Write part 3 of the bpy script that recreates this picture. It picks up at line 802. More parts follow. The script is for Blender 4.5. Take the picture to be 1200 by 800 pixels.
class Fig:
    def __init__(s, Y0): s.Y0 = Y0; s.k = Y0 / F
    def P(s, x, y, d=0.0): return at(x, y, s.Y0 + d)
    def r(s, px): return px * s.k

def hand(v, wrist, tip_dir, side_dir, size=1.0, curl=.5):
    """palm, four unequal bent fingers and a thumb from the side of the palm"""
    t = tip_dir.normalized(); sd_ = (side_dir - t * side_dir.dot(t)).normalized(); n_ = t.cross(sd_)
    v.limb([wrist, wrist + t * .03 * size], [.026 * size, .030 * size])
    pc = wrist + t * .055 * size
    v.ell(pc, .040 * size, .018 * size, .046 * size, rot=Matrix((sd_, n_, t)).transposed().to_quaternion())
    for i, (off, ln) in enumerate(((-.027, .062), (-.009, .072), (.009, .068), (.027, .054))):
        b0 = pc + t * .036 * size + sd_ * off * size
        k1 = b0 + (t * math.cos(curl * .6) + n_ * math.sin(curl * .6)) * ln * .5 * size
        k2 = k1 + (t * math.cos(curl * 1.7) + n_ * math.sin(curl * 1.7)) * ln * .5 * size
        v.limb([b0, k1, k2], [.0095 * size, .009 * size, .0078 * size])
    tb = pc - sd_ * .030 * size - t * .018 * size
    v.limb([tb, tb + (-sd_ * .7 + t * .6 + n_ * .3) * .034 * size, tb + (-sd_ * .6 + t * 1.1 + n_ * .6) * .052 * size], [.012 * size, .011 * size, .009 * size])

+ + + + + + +

_Task description_. Quote the entire listing above exactly.

_Output for this exercise_.
Write part 3 of the bpy script that recreates this picture. It picks up at line 802. More parts follow. The script is for Blender 4.5. Take the picture to be 1200 by 800 pixels.
class Fig:
    def __init__(s, Y0): s.Y0 = Y0; s.k = Y0 / F
    def P(s, x, y, d=0.0): return at(x, y, s.Y0 + d)
    def r(s, px): return px * s.k

def hand(v, wrist, tip_dir, side_dir, size=1.0, curl=.5):
    """palm, four unequal bent fingers and a thumb from the side of the palm"""
    t = tip_dir.normalized(); sd_ = (side_dir - t * side_dir.dot(t)).normalized(); n_ = t.cross(sd_)
    v.limb([wrist, wrist + t * .03 * size], [.026 * size, .030 * size])
    pc = wrist + t * .055 * size
    v.ell(pc, .040 * size, .018 * size, .046 * size, rot=Matrix((sd_, n_, t)).transposed().to_quaternion())
    for i, (off, ln) in enumerate(((-.027, .062), (-.009, .072), (.009, .068), (.027, .054))):
        b0 = pc + t * .036 * size + sd_ * off * size
        k1 = b0 + (t * math.cos(curl * .6) + n_ * math.sin(curl * .6)) * ln * .5 * size
        k2 = k1 + (t * math.cos(curl * 1.7) + n_ * math.sin(curl * 1.7)) * ln * .5 * size
        v.limb([b0, k1, k2], [.0095 * size, .009 * size, .0078 * size])
    tb = pc - sd_ * .030 * size - t * .018 * size
    v.limb([tb, tb + (-sd_ * .7 + t * .6 + n_ * .3) * .034 * size, tb + (-sd_ * .6 + t * 1.1 + n_ * .6) * .052 * size], [.012 * size, .011 * size, .009 * size])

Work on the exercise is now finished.